Copy out the whole listing exactly as written, leaving the pictures behind.
========================================================================
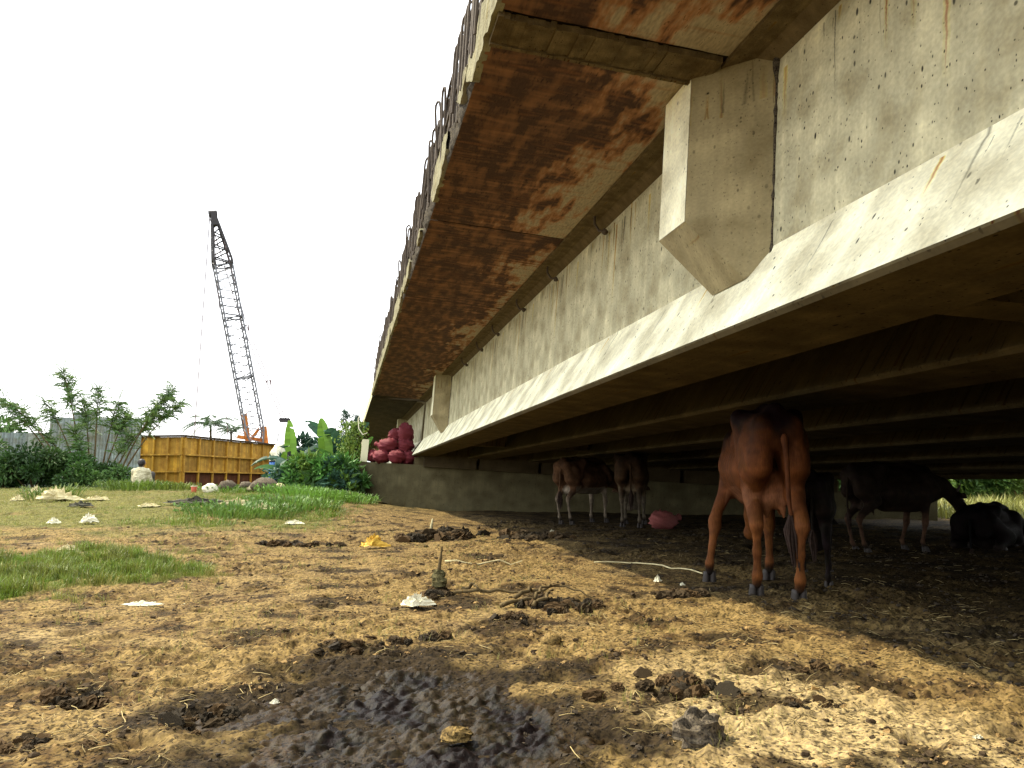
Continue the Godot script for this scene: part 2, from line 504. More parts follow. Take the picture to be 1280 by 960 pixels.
func make_ground() -> void:
	lowland = noise(1, 0.35, 3)
	clods = noise(2, 3.2, 4)
	crumbs = noise(3, 14.0, 3)
	patch = noise(4, 0.8, 4)
	blotch = noise(5, 1.7, 5)
	dents = noise(6, 2.6, 1, FastNoiseLite.TYPE_CELLULAR)
	dents.cellular_return_type = FastNoiseLite.RETURN_DISTANCE
	var xs := graded([[-800.0, -30.0, 150.0, 4.0], [-30.0, -3.0, 3.0, 0.05], [-3.0, 4.2, 0.016, 0.016], [4.2, 12.0, 0.02, 0.12], [12.0, 60.0, 0.2, 6.0], [60.0, 800.0, 6.0, 150.0]])
	var zs := graded([[-900.0, -60.0, 150.0, 4.0], [-60.0, -16.0, 3.5, 0.12], [-16.0, -6.0, 0.10, 0.02], [-6.0, -1.7, 0.017, 0.012], [-1.7, 6.0, 0.03, 0.5], [6.0, 60.0, 1.0, 10.0]])
	var nx := xs.size()
	var nz := zs.size()
	var v := PackedVector3Array(); v.resize(nx * nz)
	var c := PackedColorArray(); c.resize(nx * nz)
	var dry := Color(0.280, 0.195, 0.086)
	var pale := Color(0.45, 0.345, 0.19)
	var brown := Color(0.105, 0.064, 0.029)
	var dung := Color(0.040, 0.029, 0.016)
	var turf := Color(0.15, 0.155, 0.042)
	for j in nz:
		var z := zs[j]
		for i in nx:
			var x := xs[i]
			var k := j * nx + i
			v[k] = Vector3(x, ground_y(x, z), z)
			var b := blotch.get_noise_2d(x, z)
			var n := patch.get_noise_2d(x * 0.8 + 40.0, z * 0.8)
			var q := crumbs.get_noise_2d(x * 0.7, z * 0.7)
			var col := dry.lerp(brown, clampf(0.32 + 1.3 * b + 0.9 * q + 0.5 * n + 0.16 * smoothstep(0.8, -1.2, x) * smoothstep(-7.0, -3.0, z), 0.0, 0.95))
			# trodden pale ground in the lower right, along the shadow's edge
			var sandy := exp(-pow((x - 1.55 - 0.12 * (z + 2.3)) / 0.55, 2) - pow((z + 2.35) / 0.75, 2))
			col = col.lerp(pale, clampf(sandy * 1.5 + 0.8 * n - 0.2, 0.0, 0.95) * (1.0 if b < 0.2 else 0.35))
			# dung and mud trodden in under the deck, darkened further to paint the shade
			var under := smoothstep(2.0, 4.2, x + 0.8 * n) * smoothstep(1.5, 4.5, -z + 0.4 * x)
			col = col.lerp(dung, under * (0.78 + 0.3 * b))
			col = col.lerp(dung, clampf(smoothstep(0.22, 0.45, b + 0.35 * n) * 0.8, 0, 0.85))
			var m := mud_field(x, z)
			col = col.lerp(dung, smoothstep(-0.65, -0.05, m + 0.7 * b))
			var g := maxf(grass_field(x, z), smoothstep(16.0, 30.0, -z) * (1.0 - smoothstep(0.0, 4.0, x)))
			g = maxf(g, smoothstep(12.5, 17.0, x))
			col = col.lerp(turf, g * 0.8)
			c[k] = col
	var n := PackedVector3Array(); n.resize(nx * nz)
	for j in nz:
		for i in nx:
			var k := j * nx + i
			var i0 := maxi(i - 1, 0); var i1 := mini(i + 1, nx - 1)
			var j0 := maxi(j - 1, 0); var j1 := mini(j + 1, nz - 1)
			n[k] = Vector3(-(v[j * nx + i1].y - v[j * nx + i0].y) / (xs[i1] - xs[i0]), 1.0, -(v[j1 * nx + i].y - v[j0 * nx + i].y) / (zs[j1] - zs[j0])).normalized()
	var idx := PackedInt32Array(); idx.resize((nx - 1) * (nz - 1) * 6)
	var t := 0
	for j in nz - 1:
		for i in nx - 1:
			var a := j * nx + i
			idx[t] = a; idx[t + 1] = a + 1; idx[t + 2] = a + nx
			idx[t + 3] = a + 1; idx[t + 4] = a + nx + 1; idx[t + 5] = a + nx
			t += 6
	var arr := []
	arr.resize(Mesh.ARRAY_MAX)
	arr[Mesh.ARRAY_VERTEX] = v; arr[Mesh.ARRAY_NORMAL] = n; arr[Mesh.ARRAY_COLOR] = c; arr[Mesh.ARRAY_INDEX] = idx
	var m := ArrayMesh.new()
	m.add_surface_from_arrays(Mesh.PRIMITIVE_TRIANGLES, arr)
	tag(put("ground", m, M.soil), "", "", "", "structure")

func make_mud() -> void:    # the wet wallow, whose edge dips under the dry soil
	var st := 0.011
	var nx := int(2.2 / st)
	var nz := int(2.4 / st)
	var lump := noise(21, 5.0, 2)
	var ridge := noise(22, 11.0, 2)
	var spike := noise(23, 30.0, 3)
	var b := Build.new()
	for j in nz + 1:
		for i in nx + 1:
			var x := -0.8 + i * st
			var z := -4.05 + j * st
			var m := mud_field(x, z)
			var fray := m + 0.10 * ridge.get_noise_2d(x, z)
			var calm := smoothstep(-0.05, 0.30, m) * (0.35 + 0.9 * clampf(0.35 + patch.get_noise_2d(x * 3.0 + 7.0, z * 3.0), 0.0, 0.8))
			var h := land(x, z) + 0.055 * lowland.get_noise_2d(x, z) * smoothstep(1.0, 6.0, sqrt(x * x + z * z)) - 0.05 * smoothstep(-0.3, 0.5, m)
			h += calm * (0.040 * absf(lump.get_noise_2d(x, z)) + 0.024 * absf(ridge.get_noise_2d(x, z)) - 0.004) + 0.010 * spike.get_noise_2d(x, z) - 0.16 * smoothstep(0.10, -0.35, fray)
			var wet := blotch.get_noise_2d(x * 1.5 + 9.0, z * 1.5)
			b.col = Color(0.010, 0.0075, 0.0045).lerp(Color(0.042, 0.030, 0.018), clampf(0.35 + 1.8 * wet, 0, 1)).lerp(Color(0.060, 0.038, 0.019), smoothstep(0.35, 0.0, m) * 0.7)
			b.vert(Vector3(x, h, z))
	for j in nz:
		for i in nx:
			var a := j * (nx + 1) + i
			b.idx.append_array(PackedInt32Array([a, a + 1, a + nx + 1, a + 1, a + nx + 2, a + nx + 1]))
	tag(put("mud", b.mesh(), M.mud), "", "", "", "structure")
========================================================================
FINISHED ANSWER.
Continue the Godot script for this scene: part 2, from line 504. More parts follow. Take the picture to be 1280 by 960 pixels.
func make_ground() -> void:
	lowland = noise(1, 0.35, 3)
	clods = noise(2, 3.2, 4)
	crumbs = noise(3, 14.0, 3)
	patch = noise(4, 0.8, 4)
	blotch = noise(5, 1.7, 5)
	dents = noise(6, 2.6, 1, FastNoiseLite.TYPE_CELLULAR)
	dents.cellular_return_type = FastNoiseLite.RETURN_DISTANCE
	var xs := graded([[-800.0, -30.0, 150.0, 4.0], [-30.0, -3.0, 3.0, 0.05], [-3.0, 4.2, 0.016, 0.016], [4.2, 12.0, 0.02, 0.12], [12.0, 60.0, 0.2, 6.0], [60.0, 800.0, 6.0, 150.0]])
	var zs := graded([[-900.0, -60.0, 150.0, 4.0], [-60.0, -16.0, 3.5, 0.12], [-16.0, -6.0, 0.10, 0.02], [-6.0, -1.7, 0.017, 0.012], [-1.7, 6.0, 0.03, 0.5], [6.0, 60.0, 1.0, 10.0]])
	var nx := xs.size()
	var nz := zs.size()
	var v := PackedVector3Array(); v.resize(nx * nz)
	var c := PackedColorArray(); c.resize(nx * nz)
	var dry := Color(0.280, 0.195, 0.086)
	var pale := Color(0.45, 0.345, 0.19)
	var brown := Color(0.105, 0.064, 0.029)
	var dung := Color(0.040, 0.029, 0.016)
	var turf := Color(0.15, 0.155, 0.042)
	for j in nz:
		var z := zs[j]
		for i in nx:
			var x := xs[i]
			var k := j * nx + i
			v[k] = Vector3(x, ground_y(x, z), z)
			var b := blotch.get_noise_2d(x, z)
			var n := patch.get_noise_2d(x * 0.8 + 40.0, z * 0.8)
			var q := crumbs.get_noise_2d(x * 0.7, z * 0.7)
			var col := dry.lerp(brown, clampf(0.32 + 1.3 * b + 0.9 * q + 0.5 * n + 0.16 * smoothstep(0.8, -1.2, x) * smoothstep(-7.0, -3.0, z), 0.0, 0.95))
			# trodden pale ground in the lower right, along the shadow's edge
			var sandy := exp(-pow((x - 1.55 - 0.12 * (z + 2.3)) / 0.55, 2) - pow((z + 2.35) / 0.75, 2))
			col = col.lerp(pale, clampf(sandy * 1.5 + 0.8 * n - 0.2, 0.0, 0.95) * (1.0 if b < 0.2 else 0.35))
			# dung and mud trodden in under the deck, darkened further to paint the shade
			var under := smoothstep(2.0, 4.2, x + 0.8 * n) * smoothstep(1.5, 4.5, -z + 0.4 * x)
			col = col.lerp(dung, under * (0.78 + 0.3 * b))
			col = col.lerp(dung, clampf(smoothstep(0.22, 0.45, b + 0.35 * n) * 0.8, 0, 0.85))
			var m := mud_field(x, z)
			col = col.lerp(dung, smoothstep(-0.65, -0.05, m + 0.7 * b))
			var g := maxf(grass_field(x, z), smoothstep(16.0, 30.0, -z) * (1.0 - smoothstep(0.0, 4.0, x)))
			g = maxf(g, smoothstep(12.5, 17.0, x))
			col = col.lerp(turf, g * 0.8)
			c[k] = col
	var n := PackedVector3Array(); n.resize(nx * nz)
	for j in nz:
		for i in nx:
			var k := j * nx + i
			var i0 := maxi(i - 1, 0); var i1 := mini(i + 1, nx - 1)
			var j0 := maxi(j - 1, 0); var j1 := mini(j + 1, nz - 1)
			n[k] = Vector3(-(v[j * nx + i1].y - v[j * nx + i0].y) / (xs[i1] - xs[i0]), 1.0, -(v[j1 * nx + i].y - v[j0 * nx + i].y) / (zs[j1] - zs[j0])).normalized()
	var idx := PackedInt32Array(); idx.resize((nx - 1) * (nz - 1) * 6)
	var t := 0
	for j in nz - 1:
		for i in nx - 1:
			var a := j * nx + i
			idx[t] = a; idx[t + 1] = a + 1; idx[t + 2] = a + nx
			idx[t + 3] = a + 1; idx[t + 4] = a + nx + 1; idx[t + 5] = a + nx
			t += 6
	var arr := []
	arr.resize(Mesh.ARRAY_MAX)
	arr[Mesh.ARRAY_VERTEX] = v; arr[Mesh.ARRAY_NORMAL] = n; arr[Mesh.ARRAY_COLOR] = c; arr[Mesh.ARRAY_INDEX] = idx
	var m := ArrayMesh.new()
	m.add_surface_from_arrays(Mesh.PRIMITIVE_TRIANGLES, arr)
	tag(put("ground", m, M.soil), "", "", "", "structure")

func make_mud() -> void:    # the wet wallow, whose edge dips under the dry soil
	var st := 0.011
	var nx := int(2.2 / st)
	var nz := int(2.4 / st)
	var lump := noise(21, 5.0, 2)
	var ridge := noise(22, 11.0, 2)
	var spike := noise(23, 30.0, 3)
	var b := Build.new()
	for j in nz + 1:
		for i in nx + 1:
			var x := -0.8 + i * st
			var z := -4.05 + j * st
			var m := mud_field(x, z)
			var fray := m + 0.10 * ridge.get_noise_2d(x, z)
			var calm := smoothstep(-0.05, 0.30, m) * (0.35 + 0.9 * clampf(0.35 + patch.get_noise_2d(x * 3.0 + 7.0, z * 3.0), 0.0, 0.8))
			var h := land(x, z) + 0.055 * lowland.get_noise_2d(x, z) * smoothstep(1.0, 6.0, sqrt(x * x + z * z)) - 0.05 * smoothstep(-0.3, 0.5, m)
			h += calm * (0.040 * absf(lump.get_noise_2d(x, z)) + 0.024 * absf(ridge.get_noise_2d(x, z)) - 0.004) + 0.010 * spike.get_noise_2d(x, z) - 0.16 * smoothstep(0.10, -0.35, fray)
			var wet := blotch.get_noise_2d(x * 1.5 + 9.0, z * 1.5)
			b.col = Color(0.010, 0.0075, 0.0045).lerp(Color(0.042, 0.030, 0.018), clampf(0.35 + 1.8 * wet, 0, 1)).lerp(Color(0.060, 0.038, 0.019), smoothstep(0.35, 0.0, m) * 0.7)
			b.vert(Vector3(x, h, z))
	for j in nz:
		for i in nx:
			var a := j * (nx + 1) + i
			b.idx.append_array(PackedInt32Array([a, a + 1, a + nx + 1, a + 1, a + nx + 2, a + nx + 1]))
	tag(put("mud", b.mesh(), M.mud), "", "", "", "structure")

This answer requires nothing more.